┌─ Provided entries
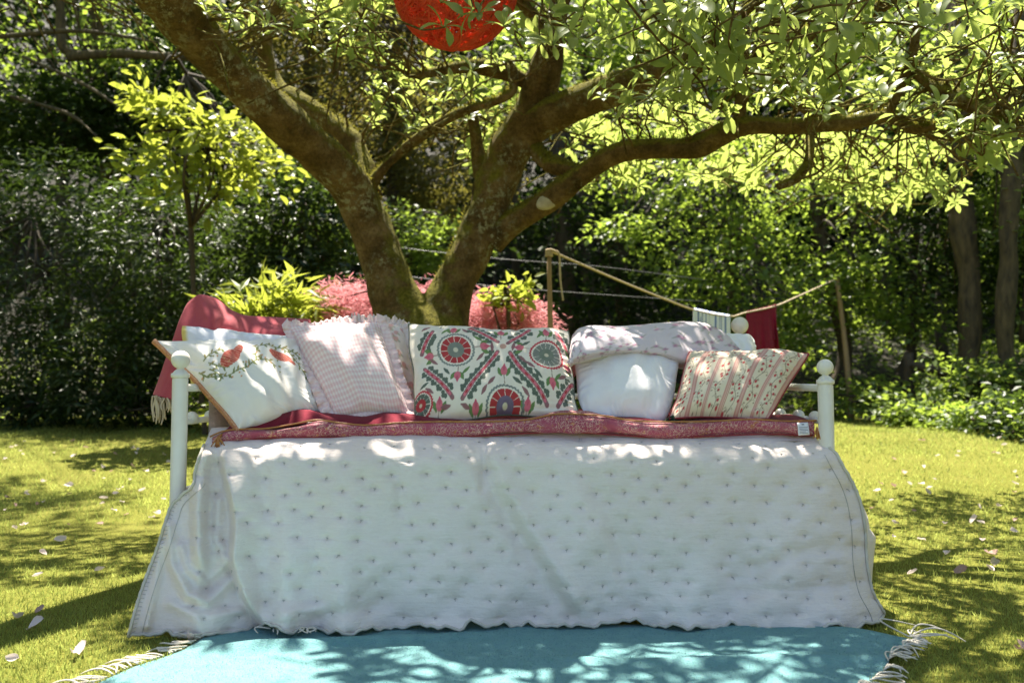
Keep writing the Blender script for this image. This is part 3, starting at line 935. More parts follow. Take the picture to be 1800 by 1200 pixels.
limb('limb', [(648, 330, 5.2, 13), (668, 305, 5.15, 10), (690, 280, 5.1, 9), (740, 240, 5.0, 8), (800, 202, 4.9, 8), (872, 178, 4.8, 7), (900, 160, 4.8, 7), (902, 130, 4.8, 8), (893, 108, 4.75, 6)], seg=12, bump=.1)
limb('limb', [(648, 345, 5.25, 22), (640, 290, 5.4, 20), (618, 248, 5.5, 21), (580, 215, 5.6, 20), (530, 185, 5.65, 18), (488, 163, 5.7, 17), (472, 130, 5.7, 15), (466, 85, 5.7, 15), (474, 45, 5.7, 13), (500, -10, 5.7, 10), (540, -90, 5.6, 8)], bump=.13)
limb('limb', [(470, 70, 5.7, 6), (440, 78, 5.6, 5), (405, 92, 5.5, 3)], seg=8)
limb('limb', [(850, 330, 5.25, 14), (842, 290, 5.3, 11), (838, 250, 5.3, 10), (831, 205, 5.3, 9), (828, 190, 5.3, 7)], seg=12, bump=.12)
limb('limb', [(935, 150, 5.1, 10), (880, 125, 5.0, 12), (820, 118, 4.9, 12), (760, 128, 4.8, 8), (718, 134, 4.7, 4)], seg=12, bump=.14)
limb('limb', [(930, 235, 5.2, 12), (950, 275, 5.1, 13), (980, 292, 5.0, 14), (1015, 300, 4.93, 12)], seg=12, bump=.15)
limb('limb', [(1600, 120, 4.2, 9), (1640, 150, 4.1, 12), (1690, 175, 4.0, 14), (1740, 205, 3.9, 12), (1800, 225, 3.8, 9), (1880, 240, 3.7, 7)], seg=12, bump=.12)
limb('limb', [(1560, 206, 4.3, 10), (1585, 150, 4.2, 8), (1605, 90, 4.1, 8), (1615, 20, 4.0, 7), (1640, -70, 3.9, 6)], seg=12)
limb('limb', [(1330, 20, 4.4, 7), (1420, -40, 4.0, 8), (1300, -160, 3.5, 9), (1100, -330, 3.1, 9)], seg=10)
limb('limb', [(974, 65, 4.9, 15), (930, 20, 4.5, 12), (880, -60, 4.1, 11), (840, -200, 3.6, 9), (800, -420, 3.0, 7)], seg=12)
limb('limb', [(1200, 112, 4.7, 12), (1290, 40, 4.3, 10), (1400, -60, 3.8, 9), (1560, -220, 3.2, 8)], seg=12)
# pruning scars
for c, a, b, Y in (((969, 352), (26, -16), 16, 4.99), ((1394, 155), (8, 8), 9, 4.72)):
    mb = MB()
    d = np.array([a[0], 0, -a[1]], float); d = d / np.linalg.norm(d)
    ctr = W(c[0], c[1], Y) + np.array([0, -b / FPX * Y * 1.30, 0])
    up = np.array([-d[2], 0, d[0]])
    La, Lb = math.hypot(*a) / FPX * Y, b / FPX * Y
    th = np.linspace(0, 2 * math.pi, 20, endpoint=False)
    rings = []
    for k, dp in ((1.0, .02), (1.0, .002), (.86, -.004), (.4, -.002), (.02, -.002)):
        rings.append([ctr + d * math.cos(t) * La * k + up * math.sin(t) * Lb * k * (0.95) + np.array([0, dp + (math.sin(t) * k) ** 2 * Lb * .45, 0]) for t in th])
    mb.grid(np.array(rings), False, True)
    tag(mb.build('pruning_scar', M['scar'], tree), 'pale oval pruning scar on the bark')

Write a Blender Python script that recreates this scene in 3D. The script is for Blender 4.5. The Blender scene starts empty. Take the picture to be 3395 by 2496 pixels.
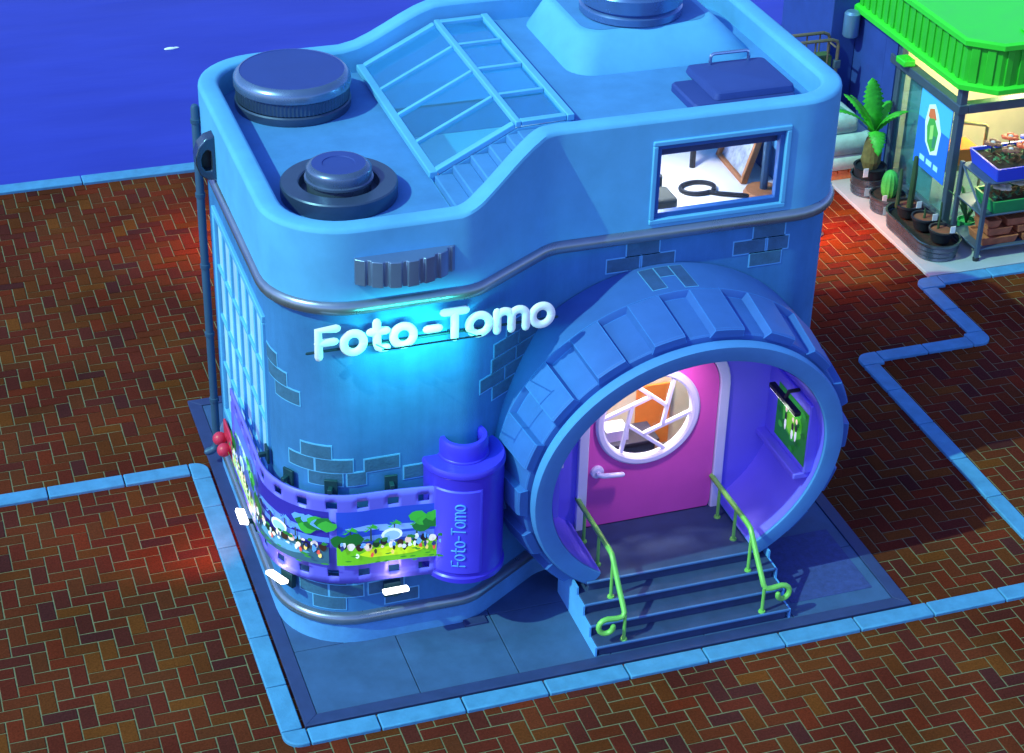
import bpy, math, random
from mathutils import Vector, Matrix
random.seed(7)
R = math.radians
sc = bpy.context.scene
col = sc.collection

# ------------------------------------------------------------------ camera
YAW, PIT, ROL = -0.3376, 0.5508, 0.0263
CAM = Vector((-3.4553, -16.5346, 15.0045)); FPX = 6525.0444; PW, PH = 3395.0, 2496.0
fwd = Vector((-math.sin(YAW)*math.cos(PIT), math.cos(YAW)*math.cos(PIT), -math.sin(PIT)))
rt0 = Vector((math.cos(YAW), math.sin(YAW), 0)); up0 = rt0.cross(fwd)
rgt = rt0*math.cos(ROL)+up0*math.sin(ROL); upv = up0*math.cos(ROL)-rt0*math.sin(ROL)
cd = bpy.data.cameras.new('camera'); cam = bpy.data.objects.new('camera', cd); col.objects.link(cam)
cd.sensor_fit = 'HORIZONTAL'; cd.sensor_width = 36.0; cd.lens = 36.0*FPX/PW
cd.clip_start = 0.1; cd.clip_end = 2000
m = Matrix(((rgt.x, upv.x, -fwd.x, CAM.x), (rgt.y, upv.y, -fwd.y, CAM.y), (rgt.z, upv.z, -fwd.z, CAM.z), (0, 0, 0, 1)))
cam.matrix_world = m
sc.camera = cam
def project(p):
    d = Vector(p)-CAM; z = d.dot(fwd)
    return PW/2+FPX*d.dot(rgt)/z, PH/2-FPX*d.dot(upv)/z, z

# ------------------------------------------------------------------ world, moonlight, exposure
SUN_DIR = Vector((0.95, 0.22, -1.0)).normalized()
w = bpy.data.worlds.new('World'); sc.world = w; w.use_nodes = True
nt = w.node_tree; nt.nodes.clear()
sky = nt.nodes.new('ShaderNodeTexSky'); sky.sky_type = 'NISHITA'; sky.sun_disc = False
sky.sun_elevation = math.asin(-SUN_DIR.z); sky.sun_rotation = math.atan2(-SUN_DIR.x, -SUN_DIR.y)
tint = nt.nodes.new('ShaderNodeMix'); tint.data_type = 'RGBA'; tint.blend_type = 'MULTIPLY'; tint.inputs[0].default_value = 1.0
tint.inputs[7].default_value = (0.60, 0.66, 1.08, 1)
bg = nt.nodes.new('ShaderNodeBackground'); bg.inputs[1].default_value = 0.165
ow = nt.nodes.new('ShaderNodeOutputWorld')
nt.links.new(sky.outputs[0], tint.inputs[6]); nt.links.new(tint.outputs[2], bg.inputs[0]); nt.links.new(bg.outputs[0], ow.inputs[0])
sd = bpy.data.lights.new('moon', 'SUN'); sd.energy = 2.65; sd.color = (0.46, 0.92, 0.60); sd.angle = R(0.6)
sun = bpy.data.objects.new('moon', sd); col.objects.link(sun)
sun.rotation_euler = (-SUN_DIR).to_track_quat('Z', 'Y').to_euler(); sun.location = (-8, -4, 20)
sc.view_settings.view_transform = 'Standard'; sc.view_settings.look = 'None'
sc.view_settings.exposure = 0.66; sc.view_settings.gamma = 1.0; sc.view_settings.use_curve_mapping = False
sc.cycles.use_denoising = True
sc.cycles.max_bounces = 8; sc.cycles.transparent_max_bounces = 12

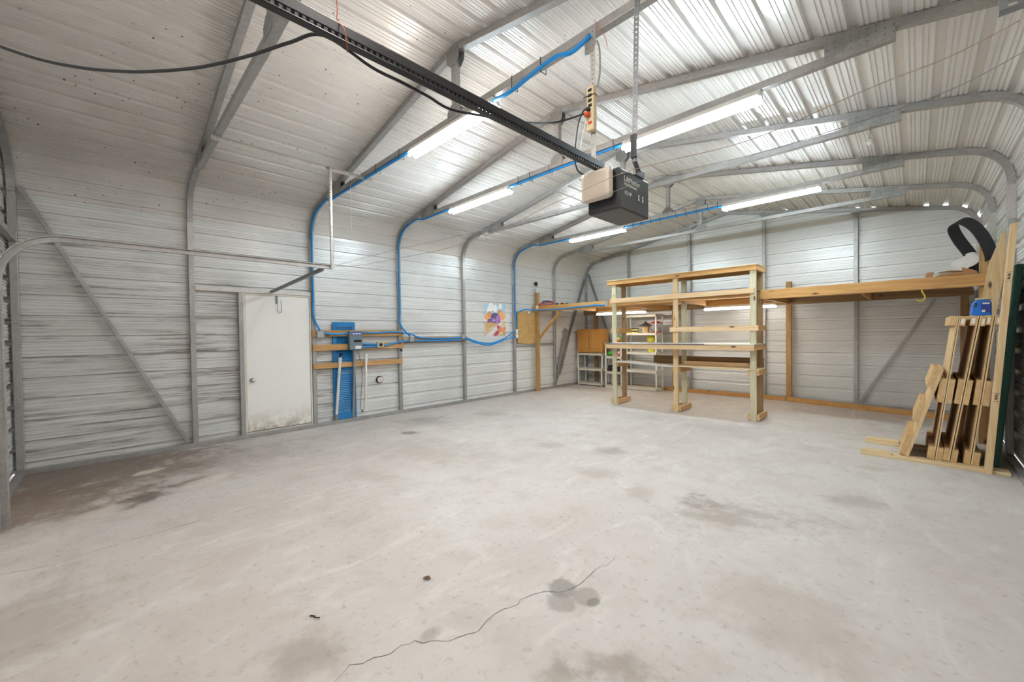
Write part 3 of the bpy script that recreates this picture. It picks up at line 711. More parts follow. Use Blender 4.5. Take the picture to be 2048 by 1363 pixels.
bm_((.06,8.366,1.28), (.78,8.366,1.97), .038, .085, up=(0,1,0)).build('knee_brace', M['honey_x'], lf, .003)
b = MB(); b.box(2.065,2.14,8.262,8.279,2.00,2.125); b.build('outlet_plate', M['steelbox'], lf)
# boards at foot of the back wall
tag(bx(.95,4.90,10.46,10.499,.0,.09).build('sill_board', M['honey_x'], None, .003), 'long wooden board lying at the foot of the back wall behind the shelves', 'board', 'boards at the back wall')
tag(bm_((4.93,10.47,.045), (7.2,9.96,.045), .04, .09).build('sill_board', M['honey_x'], None, .003), 'long wooden board lying on the floor right of the lumber rack, ending behind the pallets', 'board', 'boards at the back wall')
# hook
tag(tubeo([(6.84,8.30,1.955),(6.84,8.30,1.93),(6.855,8.30,1.90),(6.87,8.30,1.85),(6.85,8.30,1.81),(6.81,8.30,1.805),(6.785,8.30,1.83)], .008, 8).build('utility_hook', M['brass']), 'yellow screw hook under the right loft beam', 'hook')

# ------------------------------------------------------------------ lumber rack
rk = thing('lumber_rack', 'tall open lumber workbench rack with shelves in front of the loft', 'rack', (3.7,8.1,0))
def rp(name, a, m, bev=.003): return bx(*a).build(name, M[m], rk, bev)
for x0, mf, mb in ((2.42,'green_z','brown_z'),(3.667,'pine_z','green_z'),(4.907,'green_z','brown_z')):
    rp('post', (x0,x0+.089,7.95,7.988,0,2.40), mf); rp('post', (x0,x0+.089,8.324,8.362,.0,2.40), mb)
    rp('foot_cleat', (x0+.0895,x0+.1275,7.965,8.46,.02,.11), 'pine_y'); rp('foot_cleat', (x0-.0385,x0-.0005,7.96,8.46,.02,.11), 'pine_y')
rp('top_board', (2.33,5.01,7.93,7.968,2.401,2.482), 'honey_x'); rp('top_board', (2.33,5.01,8.43,8.468,2.401,2.482), 'honey_x')
rp('top_board', (2.33,2.368,7.968,8.43,2.401,2.482), 'pine_y'); rp('top_board', (4.972,5.01,7.968,8.43,2.401,2.482), 'pine_y'); rp('top_board', (2.32,5.018,7.92,8.478,2.483,2.494), 'ply_x', 0)
rp('rail', (2.40,4.975,7.911,7.949,2.035,2.122), 'pine_x'); rp('rail', (2.45,4.99,7.989,8.027,1.99,2.075), 'honey_x'); rp('rail', (3.62,5.035,7.911,7.949,1.442,1.528), 'pine_x')
rp('side_cleat', (4.997,5.035,7.95,8.40,1.442,1.528), 'pine_y'); rp('side_cleat', (2.51,2.548,7.97,8.50,1.44,1.53), 'honey_y'); rp('side_cleat', (2.38,2.4195,7.97,8.45,1.44,1.53), 'pine_y')
rp('worktop', (2.43,5.035,7.685,8.39,1.222,1.236), 'laminate', 0)
rp('apron', (2.44,5.03,7.70,7.738,1.137,1.221), 'pine_x'); rp('apron', (4.997,5.03,7.739,8.40,1.137,1.221), 'pine_y'); rp('apron', (2.38,2.4195,7.739,8.40,1.137,1.221), 'pine_y')
rp('edge_strip', (2.43,4.3,7.681,7.6845,1.2225,1.2355), 'edge_blue', 0)
b = MB(); b.prism([(2.45,7.94,.852),(3.70,7.94,.806),(3.70,7.94,.823),(2.45,7.94,.869)], (0,.40,0)); b.build('lower_shelf', M['laminate'], rk)
rp('lower_shelf', (3.76,5.035,7.93,8.36,.815,.832), 'ply_x', 0); rp('lower_shelf', (3.757,4.9,8.20,8.345,.833,.90), 'pine_x'); rp('back_board', (3.1,5.0,8.364,8.39,.834,.99), 'brown_x', 0)
rp('side_cleat', (2.51,2.548,7.96,8.42,.765,.85), 'honey_y'); rp('side_cleat', (3.627,3.666,7.95,8.42,.72,.806), 'honey_y'); rp('side_cleat', (3.757,3.795,7.95,8.44,.72,.80), 'honey_y')
rp('side_cleat', (4.997,5.035,7.95,8.40,.735,.814), 'pine_y'); rp('side_cleat', (4.868,4.906,7.95,8.40,.72,.80), 'pine_y')

tag(MB().prism([(3.82,7.92,2.123),(4.88,7.92,2.123),(4.88,8.75,2.101),(3.82,8.75,2.101)], (0,0,.010)).build('navy_board', M['navy']), 'thin navy blue board lying across the rack rail under its top shelf', 'board')
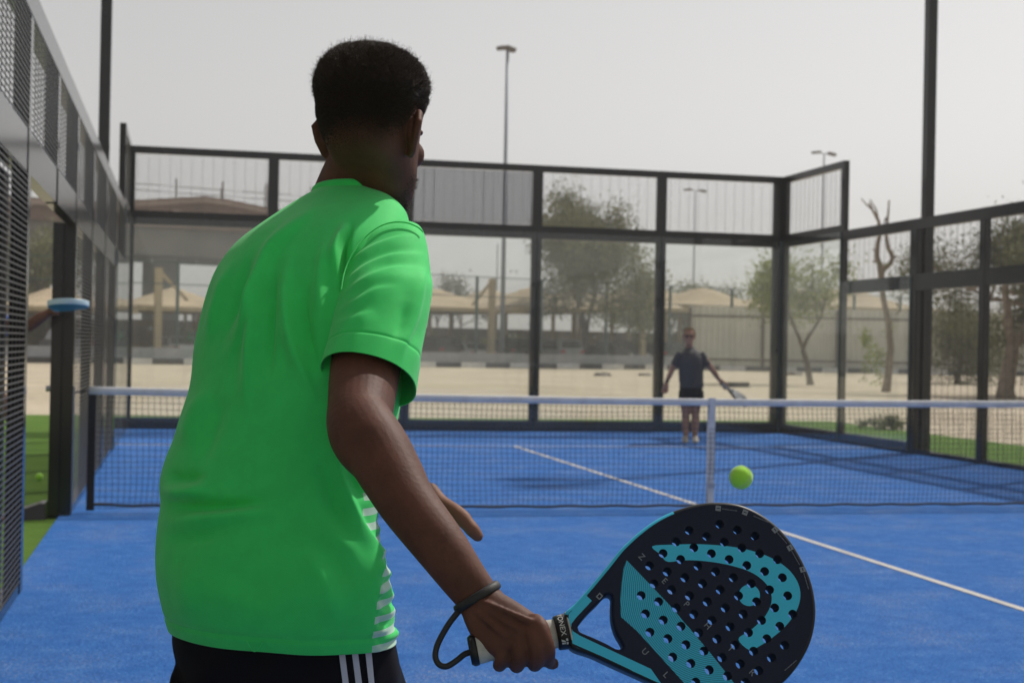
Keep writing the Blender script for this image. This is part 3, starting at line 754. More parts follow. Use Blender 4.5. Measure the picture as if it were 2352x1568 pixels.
└─
To do
Using the entries above, repeat only the lines from the one containing "Write part 3" through the one containing "loft beam', 'hook')", end lines included.

Task answer
Write part 3 of the bpy script that recreates this picture. It picks up at line 711. More parts follow. Use Blender 4.5. Take the picture to be 2048 by 1363 pixels.
bm_((.06,8.366,1.28), (.78,8.366,1.97), .038, .085, up=(0,1,0)).build('knee_brace', M['honey_x'], lf, .003)
b = MB(); b.box(2.065,2.14,8.262,8.279,2.00,2.125); b.build('outlet_plate', M['steelbox'], lf)
# boards at foot of the back wall
tag(bx(.95,4.90,10.46,10.499,.0,.09).build('sill_board', M['honey_x'], None, .003), 'long wooden board lying at the foot of the back wall behind the shelves', 'board', 'boards at the back wall')
tag(bm_((4.93,10.47,.045), (7.2,9.96,.045), .04, .09).build('sill_board', M['honey_x'], None, .003), 'long wooden board lying on the floor right of the lumber rack, ending behind the pallets', 'board', 'boards at the back wall')
# hook
tag(tubeo([(6.84,8.30,1.955),(6.84,8.30,1.93),(6.855,8.30,1.90),(6.87,8.30,1.85),(6.85,8.30,1.81),(6.81,8.30,1.805),(6.785,8.30,1.83)], .008, 8).build('utility_hook', M['brass']), 'yellow screw hook under the right loft beam', 'hook')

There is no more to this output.